Ian Penman (born in 1959) is
a British
writer and,
latterly, blogger. He began writing for the
NME in the autumn of 1977, later contributing to
various publications including
Uncut,
Arena,
The Wire,
The Face,
The Guardian,
The
Times,
The Sunday
Times,
The
Independent,
Screen and
German Vogue.
Many of Penman's essays and reviews were collected in his book
Vital Signs: Music, Movies and Other Manias (Serpent's
Tail, 1998), praised by critic
Bhob
Stewart in
Publishers
Weekly:
- After a peripatetic childhood in the Middle East and the UK,
Penman was set to start art school in 1977. But during a year off,
he began reviewing for the UK's leading music paper, New
Musical Express, and became one of its star writers. In his
first collection, Penman pulls together pieces from the back files
of NME, as well as The Face, The Sunday
Times, Ikon, The Wire and Sight and
Sound. With more than 45 essays spanning from 1979 to 1995,
Penman coasts over the full pop panoply from Amis to Warhol and
Zappa, leaving quotable passages in his wake: Jackson Pollock
"painted like he drank: messily, but with a secret logic in pursuit
of the ultimate liquid line, the Big Slur." Norman Mailer "stood
for that raw roller coaster feeling, the pure starburst energy of
post-war American birth and becoming." Hunter S. Thompson: "The
only person he caricatured convincingly now was himself." An
interview with Harry Dean Stanton ("last of the great white Dharma
bums") becomes a prismatic prose poem. A few pages on Quentin
Tarantino turn into an all-out attack: "Despite their spitty hissy
tom-cat woozy-Uzi male-violence malevolence these are real
'feel-good' movies... The only film he could convincingly make
would be about the Film Festival circuit." These commentaries,
profiles, reviews and interviews are packaged neither
chronologically nor thematically; however, the closing taglines
sometimes make a free-associational link to the opening paragraph
of the next entertaining essay. Penman's pages have few wasted
words, and amid his clever barbs are genuine insights.

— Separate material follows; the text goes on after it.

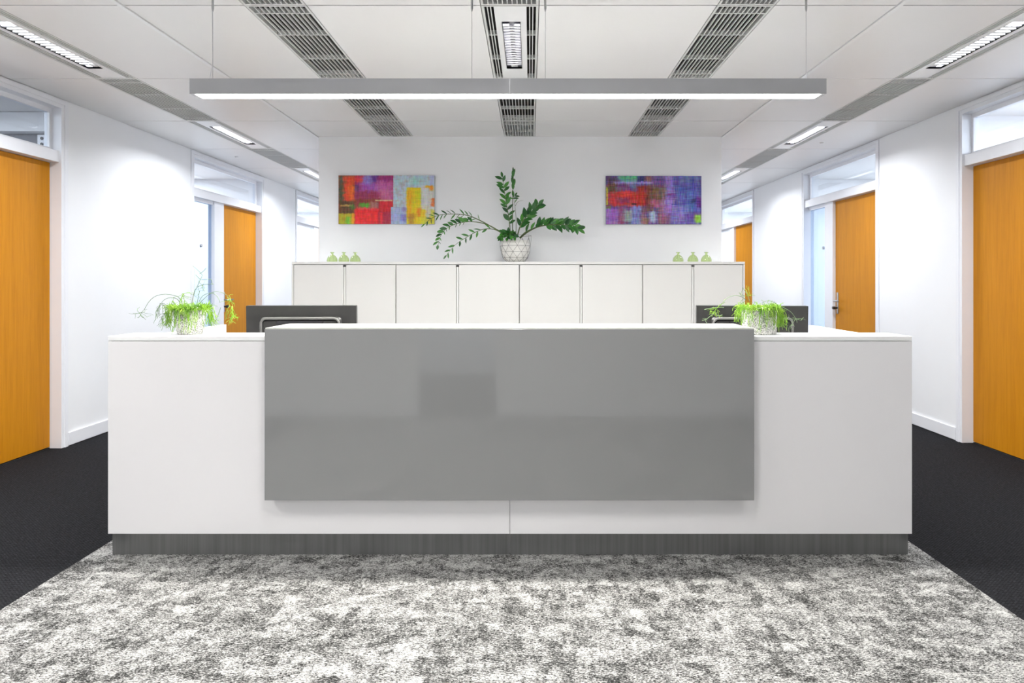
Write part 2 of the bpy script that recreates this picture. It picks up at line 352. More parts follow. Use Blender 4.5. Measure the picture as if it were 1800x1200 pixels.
def luminaire(x0, x1, y0, y1, label, group, lit, power, color, spread=155):
    W, L = x1-x0, y1-y0-0.004; t = thing('ceiling_luminaire', label, 'ceiling light', (x0, y0+0.002, ZC), 0, group)
    bobj('luminaire_frame', flange(0, W, L), M['slat'], t)
    c0, c1 = W/2-0.083, W/2+0.083; t0, t1 = W/2-0.048, W/2+0.048; a, b = 0.21, L-0.21
    bobj('cover_plate', [(c0, t0, 0.014, L-0.014, 0.001, 0.012), (t1, c1, 0.014, L-0.014, 0.001, 0.012), (t0, t1, 0.014, a, 0.001, 0.012), (t0, t1, b, L-0.014, 0.001, 0.012)], M['panel'], t)
    for (q0, q1) in ((0.012, c0), (c1, W-0.012)):
        st = (q1-q0)/3
        for i in (1, 2): bobj('slat', [(q0+st*i-0.0026, q0+st*i+0.0026, 0.014, L-0.014, 0.001, 0.012)], M['slat'], t)
        for q in (0.4, 0.8): bobj('cross_bar', [(q0, q1, q-0.005, q+0.005, 0.0005, 0.026)], M['slat'], t)
    bobj('trough', [(t0-0.003, t0, a, b, 0.001, 0.06), (t1, t1+0.003, a, b, 0.001, 0.06), (t0, t1, a-0.003, a, 0.001, 0.06), (t0, t1, b, b+0.003, 0.001, 0.06), (t0-0.003, t1+0.003, a-0.003, b+0.003, 0.06, 0.064)], M['alu'], t)
    bobj('lamp_holder', [(W/2-0.02, W/2+0.02, a, a+0.03, 0.014, 0.05), (W/2-0.02, W/2+0.02, b-0.03, b, 0.014, 0.05)], M['panel'], t)
    bm = bmesh.new(); tube(bm, [(W/2, a+0.03, 0.038), (W/2, b-0.03, 0.038)], 0.013 if not lit else 0.018, 12); obj('lamp_tube', bm, M['tube'] if lit else M['tube_off'], t, True)
    src = None; n = 16
    for i in range(n):
        yy = a+0.075+(b-a-0.15)*i/(n-1)
        if src is None:
            bm = bmesh.new()
            v = [bm.verts.new(q) for q in ((t0, -0.009, 0.003), (t1, -0.009, 0.003), (t1, 0.009, 0.003), (t0, 0.009, 0.003), (t0, 0, 0.02), (t1, 0, 0.02), (W/2, -0.006, 0.006), (W/2, 0.006, 0.006))]
            for f in ((0, 1, 5, 4), (3, 2, 5, 4), (0, 6, 1), (3, 7, 2)): bm.faces.new([v[j] for j in f])
            src = obj('louvre_blade', bm, M['alu'] if not lit else M['panel'], t); src.location = (0, yy, 0)
        else: link_copy(src, (0, yy, 0), t)
    if power: area_light('lamp_light', (W/2, L/2, -0.002), 0.09, b-a, power, color, spread, parent=t)  # the unlit centre luminaire also gets one, added as fill
    return t
LG = (-2.976, -2.690); RG = (2.488, 2.764)
gi = 'slatted air grilles in the ceiling'; gl = 'recessed ceiling lights along the corridors'
for (a, b, w_) in ((-1.432, -1.124, 'left'), (0.940, 1.225, 'right')):
    grille(a, b, 2.1, 3.3, 'short end of white slatted grille at the top edge, %s of the centre strip' % w_, gi)
    grille(a, b, 3.3, 4.5, 'white slatted air grille just above the hanging lamp, %s of the centre strip' % w_, gi)
    grille(a, b, 4.5, 5.7, 'white slatted air grille passing below the hanging lamp on its %s half' % w_, gi)
    grille(a, b, 5.7, YB-0.003, 'short slatted air grille touching the back wall above the %s painting' % w_, gi)
grille(-0.246, 0.042, 2.1, 3.3, 'centre slatted grille at the top edge, above the dark central luminaire', gi)
grille(-0.246, 0.042, 4.5, 5.7, 'centre slatted grille just below the middle of the hanging lamp', gi)
grille(-0.246, 0.042, 5.7, YB-0.003, 'short centre slatted grille touching the back wall above the plant', gi)
luminaire(-0.246, 0.042, 3.3, 4.5, 'unlit recessed luminaire with louvre blades in the centre of the ceiling', None, False, 6, COOL, 175)  # tube is off; its area light is added to brighten the upper back wall
luminaire(-0.246, 0.042, 0.9, 2.1, 'recessed ceiling light overhead in front of the desk', None, True, LAMP_FRONT, NEUTRAL, 150)
for (g_, w_) in ((LG, 'left'), (RG, 'right')):
    if w_ == 'right': grille(*g_, 2.1, 3.3, 'corner of a slatted grille at the far top right of the photo', gi)
    luminaire(*g_, 0.9, 2.1, 'lit recessed light over the %s aisle in front of the desk' % w_, gl, True, LAMP_FRONT*(1.7 if w_ == 'left' else 0.55), NEUTRAL, 150)
    luminaire(*g_, 3.3, 4.5, 'largest lit recessed ceiling light in the %s corridor, nearest the viewer' % w_, gl, True, LAMP_W, COOL)
    grille(*g_, 4.5, 5.7, 'large slatted grille between first and second light of the %s corridor' % w_, gi)
    luminaire(*g_, 5.7, 6.9, 'second lit recessed ceiling light in the %s corridor' % w_, gl, True, LAMP_W, COOL)
    grille(*g_, 6.9, 8.1, 'slatted grille between second and third light of the %s corridor' % w_, gi)
    luminaire(*g_, 8.1, 9.3, 'farthest lit recessed ceiling light in the %s corridor, cut by the back wall' % w_, gl, True, LAMP_W, COOL)
    luminaire(*g_, 10.5, 11.7, 'hidden recessed light at the far end of the %s corridor' % w_, gl, True, LAMP_W, COOL)

# ------------------------------------------------------------ reception desk
desk = thing('reception_desk', 'long white reception desk with raised glossy grey front panel on metal plinth', 'reception desk', (0, 3.05, 0))
def dk(name, bs, m, bev=0.0): return bobj(name, [(q[0], q[1], q[2]-3.05, q[3]-3.05, q[4], q[5]) for q in bs], m, desk, bev)
DL, DR, SX = -1.942, 1.756, -0.094
dk('front_panel', [(DL, SX-0.001, 3.027, 3.047, 0.113, 0.9985)], M['desk'], 0.0012)
dk('front_panel', [(SX+0.001, DR, 3.027, 3.047, 0.113, 0.9985)], M['desk'], 0.0012)
dk('counter_top', [(DL, -1.200, 3.027, 3.24, 1.001, 1.0215)], M['desktop'], 0.0015)
dk('counter_top', [(1.012, DR, 3.027, 3.24, 1.001, 1.0215)], M['desktop'], 0.0015)
dk('wing_back_panel', [(DL+0.02, -1.2, 3.22, 3.238, 0.72, 1.0), (1.012, DR-0.02, 3.22, 3.238, 0.72, 1.0)], M['desk'])
dk('raised_body', [(-1.196, 1.009, 3.048, 3.262, 0.90, 1.048)], M['desk'])
g1 = dk('grey_front_panel', [(-1.199, 1.0113, 2.970, 3.026, 0.286, 1.0585)], M['gloss'], 0.0012); g1['label'] = 'glossy mid-grey panel'
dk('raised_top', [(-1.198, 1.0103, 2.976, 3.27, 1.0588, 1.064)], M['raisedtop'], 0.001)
dk('raised_top_support', [(-1.198, 1.0103, 3.028, 3.27, 1.0485, 1.0583)], M['desktop'])
dk('side_panel', [(DL, DL+0.022, 3.048, 4.16, 0.113, 0.9995)], M['desk'], 0.001)
dk('side_panel', [(DR-0.022, DR, 3.048, 4.10, 0.113, 0.9995)], M['desk'], 0.001)
dk('plinth', [(DL, SX-0.0008, 3.06, 3.075, 0.0045, 0.1125)], M['plinth'])
dk('plinth', [(SX+0.0008, DR, 3.06, 3.075, 0.0045, 0.1125)], M['plinth'])
dk('plinth', [(DL+0.006, DL+0.018, 3.076, 4.08, 0.0045, 0.1125), (DR-0.018, DR-0.006, 3.076, 4.08, 0.0045, 0.1125)], M['plinth'])
dk('worktop', [(DL+0.023, DR-0.023, 3.05, 4.05, 0.715, 0.74)], M['desk'], 0.001)
for x in (DL+0.4, SX, DR-0.4): dk('support_panel', [(x-0.01, x+0.01, 3.08, 3.8, 0.0045, 0.714)], M['desk'])

# ------------------------------------------------------------ monitors
def rrect(bm, x0, x1, z0, z1, yf, yb, rad, inset=0.0, seg=6):
    def ring(ins, y):
        r = max(rad-ins*0.5, 0.001); out = []
        for cx, cz, a0 in ((x1-ins-r, z1-ins-r, 0), (x0+ins+r, z1-ins-r, 90), (x0+ins+r, z0+ins+r, 180), (x1-ins-r, z0+ins+r, 270)):
            for k in range(seg+1):
                a = math.radians(a0+90*k/seg); out.append(bm.verts.new((cx+r*math.cos(a), y, cz+r*math.sin(a))))
        return out
    A, B = ring(0, yb), ring(inset, yf); n = len(A)
    for k in range(n): bm.faces.new((A[k], A[(k+1) % n], B[(k+1) % n], B[k]))
    bm.faces.new(A[::-1]); bm.faces.new(B)
def monitor(x, y, rz, tilt, label):
    t = thing('monitor', label, 'monitor', (x, y, 0.742), rz, 'monitors behind the desk')
    bm = bmesh.new(); rrect(bm, -0.306, 0.306, 0.035, 0.395, -0.016, 0.014, 0.004); rrect(bm, -0.225, 0.225, 0.08, 0.333, -0.040, -0.0155, 0.022, 0.022)
    o = obj('housing', bm, M['black'], t); o.rotation_euler = (tilt, 0, 0)
    bm = bmesh.new(); tube(bm, [(-0.215, -0.040, 0.17), (-0.215, -0.040, 0.305), (-0.205, -0.040, 0.321), (-0.19, -0.040, 0.326), (0.19, -0.040, 0.326), (0.205, -0.040, 0.321), (0.215, -0.040, 0.305), (0.215, -0.040, 0.17)], 0.008, 8)
    o = obj('raised_rim', bm, M['rim'], t, True); o.rotation_euler = (tilt, 0, 0)
    bm = bmesh.new(); rrect(bm, -0.13, 0.13, 0.285, 0.312, -0.043, -0.040, 0.009)
    o = obj('vent_slot', bm, M['screen'], t); o.rotation_euler = (tilt, 0, 0)
    bm = bmesh.new(); box(bm, -0.298, 0.298, 0.0142, 0.016, 0.045, 0.387); o = obj('screen', bm, M['screen'], t); o.rotation_euler = (tilt, 0, 0)
    bobj('stand_neck', [(-0.03, 0.03, -0.075, -0.042, 0.01, 0.24)], M['black'], t, 0.004)
    bobj('stand_base', [(-0.12, 0.12, -0.10, 0.09, 0, 0.012)], M['black'], t, 0.003)
M['rim'] = tinted('satin_black', (0.10, 0.10, 0.095), 0.05, 9, 0.25)
monitor(-1.285, 3.72, math.radians(1.5), math.radians(2), 'black monitor seen from behind at the left end of the desk')
monitor(1.245, 3.72, math.radians(-4), math.radians(3), 'black monitor seen from behind, right of the desk behind the planter')

# ------------------------------------------------------------ cabinets
CY0, CY1, CT = 5.85, 6.30, 1.442
cx = [(517-VX)/197.8, (696.6-VX)/197.8, (913-VX)/197.8, (1129-VX)/197.8, (1305-VX)/197.8]
tag(bobj('cabinet_top_board', [(cx[0]-0.017, cx[-1]+0.017, CY0-0.0195, CY1, CT-0.023, CT)], M['cab'], bev=0.0015), 'thin white board running along the tops of the filing cabinets', 'board')
names = ['filing cabinet at the left end of the row, under three glass bottles', 'wide white filing cabinet second from left behind the left monitor', 'wide white filing cabinet under the potted plant, second from right', 'filing cabinet at the right end of the row, behind the right planter']
for i in range(4):
    a, b = cx[i]+0.002, cx[i+1]-0.002; mid = (a+b)/2; ca = thing('filing_cabinet', 'white two-door '+names[i].replace('white ', ''), 'cabinet', (mid, CY0, 0), 0, 'filing cabinets along the back wall')
    hw = (b-a)/2
    el = 0.012
    bobj('carcass', [(-hw-(0.018 if i == 0 else 0), -hw-(0.002 if i == 0 else -0.012), -0.0195 if i == 0 else 0.0, CY1-CY0, 0.005, CT-0.024), (hw+(0.002 if i == 3 else -0.012), hw+(0.018 if i == 3 else 0), -0.0195 if i == 3 else 0.0, CY1-CY0, 0.005, CT-0.024), (-hw+0.012, hw-0.012, CY1-CY0-0.012, CY1-CY0, 0.005, CT-0.024), (-hw+0.012, hw-0.012, 0.021, CY1-CY0-0.012, 0.005, 0.08), (-hw+0.012, hw-0.012, 0.021, CY1-CY0-0.012, CT-0.04, CT-0.024)], M['cab'], ca)
    for sgn in (-1, 1):
        x0, x1 = (-hw+0.002, -0.012) if sgn < 0 else (0.012, hw-0.002)
        if i == 0 and sgn < 0: pass
        d = bobj('door', [(x0, x1, -0.0195, -0.001, 0.08, CT-0.028)], M['cab'], ca, 0.0015)
    h = bobj('handle_strip', [(-0.0085, 0.0085, -0.015, -0.001, 0.09, CT-0.045)], M['cab'], ca)
    k = bobj('lock', [(-0.014, 0.014, -0.024, -0.0155, CT-0.0430, CT-0.034)], M['black'], ca, 0.002)
    k['label'] = 'small black lock slot'
    bobj('kick_board', [(-hw+0.013, hw-0.013, 0.005, 0.02, 0.005, 0.078)], M['cab'], ca)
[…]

Gordon Flagg, writing about
Vital Signs in
Booklist, noted, "He is a dextrous and invariably
entertaining writer, but too many of the subjects herein are now
either irrelevant (e.g., a dozen-year-old interview with rock duo
Was (Not Was) or overfamiliar (profiles of overexposed celebs like
Oliver Stone and Steve Martin)... The two pieces that bracket the
collection, a firsthand essay on the drug scene and ruminations on
underappreciated '70s U.S. singer-songwriter Tim Buckley, indicate,
however, that the volume disserves Penman by not including more of
this sort of offbeat commentary."
Julia Kenna reviewed the book for
Rolling Stone, commenting, "Full of
contradictions and witty one-liners, Penman uses language as an art
form, playing with puns, synonyms, repetition, and punctuation for
added effect... Two decades of politics, music and pop culture with
a whip-smart wit and wisdom that draws you in and doesn’t let
go."
Penman contributed the text to the catalogue of photographer Robert
Frank's exhibition Storylines, Tate Modern 2004/2005.